The truly amusing part is that so many people seem simply unaware that they're doing anything remotely funny. We seem to see it in so many arenas, "liberals" who hate "conservatives" that believe our lives should be our own, the public outrage at Jade Goody being silly enough to get caught on TV acting like a significant proportion of the nation, or earlier this week Louis Theroux's documentary on the Phelps family. Oh dear.

Yes, Louis has again managed to attacrt some attention with his documentaries. Apparently this series is going to be more mature, or more accurately he's dropping the celeb interviews he got into once the public loved him and doing the more social stuff he used to. Personally I was a bit disappointed with the style of the latest show, Louis was much more aggresive than I remember him for a start. The bumbling character he had before was perfect for the gonzo/comedy crossover style he had in the early days; maybe he's being truer to himself, but I think I'll need to adjust to him pushing subjects that bit more. If something has been retained it's his ability to show us a human side to even the most bizarre characters and I value that very highly. But I digress.

In the documentary we say the Westboro Baptist Church living their lives, including some footage of their pickets. Yes the things are bad taste, they can talk about Free Speech all they want but they're ignoring the basic responsibilities that come with freedom. It seems like the US authorities are handling the matter fairly well by allowing the pickets to continue but insisting they're distanced form the funerals and such - it allows them their rights but it forces a responsibility they choose to ignore onto them. Aah, the right to protest - how we miss you.

At one of these pickets we saw a car drive-by and hurl a drink into the group which hit a small boy. Maybe if they'd been sitting at the lights and got annoyed at the shouts I could vaguely understand the act, but these guys actually pulled over to disguise their license plate and then sped by. Now I'm no expert but I think deliberately attacking a peaceful protest, no matter how feeble the attack, says more about the assailants than the protesters. Thank heavens it's all in America and we can rise above it. Can't we?

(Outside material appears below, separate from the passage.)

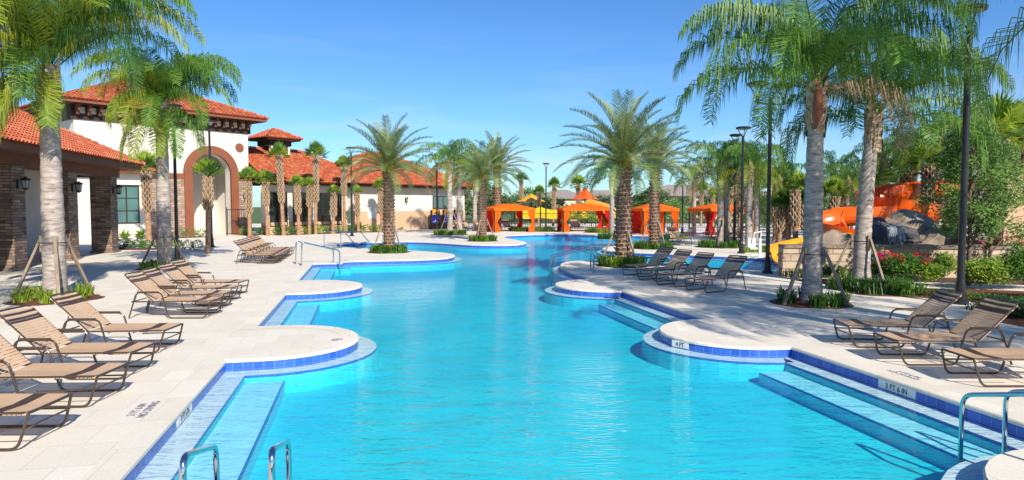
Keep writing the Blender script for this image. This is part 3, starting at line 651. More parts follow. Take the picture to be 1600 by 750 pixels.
queen(gq2, 5.9, 3.6, 22, 80, .9, .27, label='queen palm beside the black lamp post, right of the stone columns', seed=12, ymix=.25, wd=.034, flo=.95,
      extra=[(R(5), 1.15, 3.9, 2.3, 0), (R(-15), 1.2, 3.6, 2.4, 0), (R(-100), .9, 2.8, 2.5, 1, .9), (R(-70), 1.0, 2.8, 2.6, 0, .9), (R(-120), 1.1, 2.6, 2.6, 1, .9), (R(-20), 1.1, 3.0, 2.8, 0, 1.0), (R(-160), 1.0, 2.6, 2.7, 1, 1.0), (R(-100), .2, 2.7, 1.7, 1, .5), (R(-40), .3, 2.6, 1.8, 0, .5), (R(-150), .2, 2.6, 1.7, 1, .5), (R(-70), .0, 2.4, 1.5, 1, .5), (R(0), .4, 2.5, 1.9, 0, .6), (R(5), 1.3, 4.2, 2.4, 0)])
queen(gq3, 5.0, 4.2, 22, 90, 1.0, .235, label='queen palm with rusty spathe at right of the pool, nearest the pool edge', seed=13, ymix=.06, spathe=True, wd=.03, flo=.35,
      extra=[(R(178), 1.15, 4.3, 2.0, 0), (R(165), 1.3, 4.2, 2.2, 0), (R(0), 1.1, 3.8, 2.0, 2), (R(-60), 1.2, 3.4, 2.6, 0, 1.2), (R(-130), 1.2, 3.6, 2.6, 0, 1.3), (R(100), 1.4, 3.8, 1.6, 0), (R(-20), 1.35, 4.0, 2.2, 0)])
queen(gq4, 4.8, 3.9, 19, 80, .95, .24, lean=(.25, 0), label='queen palm behind the rusty-spathed one, growing in the mulch bed', seed=14, ymix=.05, wd=.032, flo=.15,
      extra=[(R(-20), .9, 4.0, 1.9, 2), (R(5), .7, 4.2, 1.7, 2), (R(-60), 1.1, 3.6, 2.3, 0)])
q5 = queen(gq5, 4.6, 2.9, 18, 50, .75, .2, label='slim queen palm beyond the second pool, its trunk left of its twin', seed=15, wd=.035, ymix=.3)
dup(q5, gq5 + Vector((.42, .2, 0)), 1.9, 'slim queen palm beyond the second pool, its trunk right of its twin', 1.0)
dup(q5, G(1238, 400) + Vector((0, 6, 0)), .7, 'queen palm right behind the twin-headed lamp post, beyond the second pool', .95)
dup(q5, G(956, 372), 2.6, 'queen palm standing by the water left of the nearest date palm on the right', .98)
dup(q5, G(1182, 378), 3.4, 'queen palm standing behind the two black lamp posts near the pool lift', 1.05)
for px_, by_, rz_, sc_, lb_ in [(1216, 380, 2.2, .85, 'queen palm between the twin-headed lamp post and the rusty-spathed palm'), (1300, 378, 3.3, .95, 'queen palm just right of the rusty-spathed palm, far behind'), (1322, 384, .9, .8, 'small queen palm behind the lower orange slide'),
        (1378, 380, 5.0, 1.1, 'queen palm behind the upper orange slide, left one'), (1425, 384, 1.7, 1.15, 'queen palm behind the upper orange slide, right one'), (1465, 388, 4.4, 1.2, 'queen palm behind the leafy tree'), (1084, 366, 1.1, .95, 'queen palm beside the rightmost cabana'), (1530, 402, 2.8, 1.15, 'queen palm behind the tall fan-headed palm at far right')]:
    dup(q5, G(px_, by_), rz_, lb_, sc_)
dup(q5, G(703, 366), .2, 'pale queen palm in front of the blue boards', 1.28)
dup(q5, G(718, 363), 4.0, 'pale queen palm just right of the one before the blue boards', 1.25)
dup(q5, G(742, 361), 5.1, 'queen palm behind the middle date palm near the hall corner', 1.1)
q7 = queen(Vector((10.3, 10.8, 0)), 6.2, 4.1, 18, 90, 1.05, .26, label='tall queen palm whose fronds hang into the top right corner', seed=17, flo=-.5,
      extra=[(R(180), .9, 3.9, 1.5, 2), (R(150), .7, 4.1, 1.3, 0), (R(130), .4, 3.6, 1.0, 2)])
dup(q7, Vector((9.5, 7.6, 0)), 2.2, 'queen palm outside the photo at right, casting shade between the right loungers and the palm')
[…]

Well, there's a chance it's just the church using the documentary to promote themselves but I kind of believe them when they publish a letter saying:

The humble prophets of WBC are already receiving your vile hate e-mail full of filth and violence – very predictable – in response to the BBC’s airing of The Most Hated Family in America, about our picketing ministry to the world.

Yep, that sounds like us. See a group of people acting like bigots and we'll write them stern letters explaining their wrongs, or better yet let's attack them with the kind of hatred they dish out. Sheesh. Seriously, what's wrong with us? I'd like to think that at least some of those emails we've sent have actually containd rational arguments and intelligent discourse, although I suspect the people most likely to do that are also those most likely to realise the church is a lost cause. It's not as if the documentary actually portrays the family in that bad a light - the previous documentary maker who later joined them actually seems far more rabid and likely to annoy me in person - like I said, Theroux shows us their humanity. In an interview he explains:

you can have normal conversations with these people. They're intelligent, high achieving, have good jobs, and they're kind, for the most part, when they're not on pickets. They're easy to communicate with and deal with too. It's just this one area - their pickets. They will even - so I'm given to understand and I have no reason to doubt it - work alongside gay people very happily in the work place. If a gay person goes along to talk to them outside the church or if a gay person even turned up to the church to attend a service, they wouldn't humiliate them or be rude to them; they'd shake their hand and welcome them in.

Yes, bigots are human too, and they seem far more human than many of the people objecting to their bigotry.